**Goal:** Which lines run from the first one up to and including the one with "col = sc.collection"? Print exactly those.

**Collected material:**

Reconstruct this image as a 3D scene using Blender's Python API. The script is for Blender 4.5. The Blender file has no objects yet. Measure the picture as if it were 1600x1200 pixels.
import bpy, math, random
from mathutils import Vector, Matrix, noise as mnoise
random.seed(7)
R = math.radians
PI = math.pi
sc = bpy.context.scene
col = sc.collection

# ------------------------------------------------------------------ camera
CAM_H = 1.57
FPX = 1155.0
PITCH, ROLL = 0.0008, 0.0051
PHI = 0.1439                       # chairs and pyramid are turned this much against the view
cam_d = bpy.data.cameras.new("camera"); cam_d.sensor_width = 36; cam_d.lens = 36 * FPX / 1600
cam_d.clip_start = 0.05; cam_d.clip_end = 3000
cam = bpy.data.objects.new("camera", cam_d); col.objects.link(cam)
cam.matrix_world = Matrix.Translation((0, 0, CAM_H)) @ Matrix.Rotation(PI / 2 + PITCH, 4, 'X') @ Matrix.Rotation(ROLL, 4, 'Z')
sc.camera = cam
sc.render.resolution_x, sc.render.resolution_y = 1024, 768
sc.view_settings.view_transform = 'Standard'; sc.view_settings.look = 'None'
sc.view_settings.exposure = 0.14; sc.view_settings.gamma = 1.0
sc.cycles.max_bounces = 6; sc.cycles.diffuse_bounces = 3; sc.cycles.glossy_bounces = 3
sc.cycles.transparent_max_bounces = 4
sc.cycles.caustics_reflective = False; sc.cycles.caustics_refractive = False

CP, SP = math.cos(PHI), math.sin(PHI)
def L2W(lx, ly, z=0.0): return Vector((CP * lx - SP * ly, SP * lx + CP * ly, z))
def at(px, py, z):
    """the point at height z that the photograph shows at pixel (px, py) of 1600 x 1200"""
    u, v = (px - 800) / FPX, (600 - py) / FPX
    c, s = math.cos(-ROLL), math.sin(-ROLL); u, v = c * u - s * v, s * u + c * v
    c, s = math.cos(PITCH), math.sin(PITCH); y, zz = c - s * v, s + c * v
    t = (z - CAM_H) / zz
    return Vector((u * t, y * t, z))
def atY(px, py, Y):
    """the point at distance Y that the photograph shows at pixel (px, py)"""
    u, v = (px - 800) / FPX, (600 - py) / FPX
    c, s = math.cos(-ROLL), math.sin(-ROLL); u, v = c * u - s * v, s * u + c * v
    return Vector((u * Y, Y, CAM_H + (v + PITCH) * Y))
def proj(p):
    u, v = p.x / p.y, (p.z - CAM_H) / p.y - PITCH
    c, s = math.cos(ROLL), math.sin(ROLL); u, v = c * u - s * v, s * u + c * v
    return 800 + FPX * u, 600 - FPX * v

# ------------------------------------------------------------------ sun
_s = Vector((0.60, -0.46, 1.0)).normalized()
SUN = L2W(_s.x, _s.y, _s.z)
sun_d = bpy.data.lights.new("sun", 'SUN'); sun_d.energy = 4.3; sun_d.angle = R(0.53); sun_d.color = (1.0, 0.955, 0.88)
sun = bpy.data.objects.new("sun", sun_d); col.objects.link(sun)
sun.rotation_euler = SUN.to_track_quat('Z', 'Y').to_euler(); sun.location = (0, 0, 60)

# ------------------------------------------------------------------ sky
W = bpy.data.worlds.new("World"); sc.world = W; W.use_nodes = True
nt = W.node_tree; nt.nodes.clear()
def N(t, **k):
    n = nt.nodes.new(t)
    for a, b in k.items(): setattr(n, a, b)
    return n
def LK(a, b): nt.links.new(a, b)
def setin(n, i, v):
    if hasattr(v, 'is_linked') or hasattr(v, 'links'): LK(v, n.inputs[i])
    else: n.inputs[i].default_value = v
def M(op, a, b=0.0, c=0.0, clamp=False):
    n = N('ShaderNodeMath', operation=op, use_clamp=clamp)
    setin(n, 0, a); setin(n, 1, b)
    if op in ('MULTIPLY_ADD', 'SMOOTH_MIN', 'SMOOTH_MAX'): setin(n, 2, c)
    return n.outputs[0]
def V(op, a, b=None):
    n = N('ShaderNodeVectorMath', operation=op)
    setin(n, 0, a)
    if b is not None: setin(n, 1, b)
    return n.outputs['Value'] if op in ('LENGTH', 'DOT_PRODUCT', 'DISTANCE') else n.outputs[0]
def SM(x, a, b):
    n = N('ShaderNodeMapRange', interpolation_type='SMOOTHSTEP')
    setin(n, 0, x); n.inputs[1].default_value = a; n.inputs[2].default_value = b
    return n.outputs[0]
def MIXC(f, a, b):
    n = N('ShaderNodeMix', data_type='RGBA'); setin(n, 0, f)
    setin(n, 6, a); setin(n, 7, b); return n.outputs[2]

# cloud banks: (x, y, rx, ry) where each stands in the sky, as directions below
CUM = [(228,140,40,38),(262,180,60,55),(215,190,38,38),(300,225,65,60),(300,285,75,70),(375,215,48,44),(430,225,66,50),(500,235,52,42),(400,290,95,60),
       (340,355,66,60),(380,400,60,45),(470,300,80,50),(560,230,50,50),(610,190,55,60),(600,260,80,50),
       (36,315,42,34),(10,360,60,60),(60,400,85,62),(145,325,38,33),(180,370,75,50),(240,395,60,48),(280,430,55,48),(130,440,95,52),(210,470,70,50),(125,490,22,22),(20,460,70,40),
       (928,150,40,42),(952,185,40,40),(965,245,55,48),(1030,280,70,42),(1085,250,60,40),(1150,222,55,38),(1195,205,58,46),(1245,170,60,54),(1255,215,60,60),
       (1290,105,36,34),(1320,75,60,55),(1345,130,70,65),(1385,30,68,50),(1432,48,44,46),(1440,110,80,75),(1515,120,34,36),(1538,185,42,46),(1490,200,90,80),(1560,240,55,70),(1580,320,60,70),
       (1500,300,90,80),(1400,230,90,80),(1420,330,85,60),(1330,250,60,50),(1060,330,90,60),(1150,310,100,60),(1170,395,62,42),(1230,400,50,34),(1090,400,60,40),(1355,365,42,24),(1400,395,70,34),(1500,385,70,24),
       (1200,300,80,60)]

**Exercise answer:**
Reconstruct this image as a 3D scene using Blender's Python API. The script is for Blender 4.5. The Blender file has no objects yet. Measure the picture as if it were 1600x1200 pixels.
import bpy, math, random
from mathutils import Vector, Matrix, noise as mnoise
random.seed(7)
R = math.radians
PI = math.pi
sc = bpy.context.scene
col = sc.collection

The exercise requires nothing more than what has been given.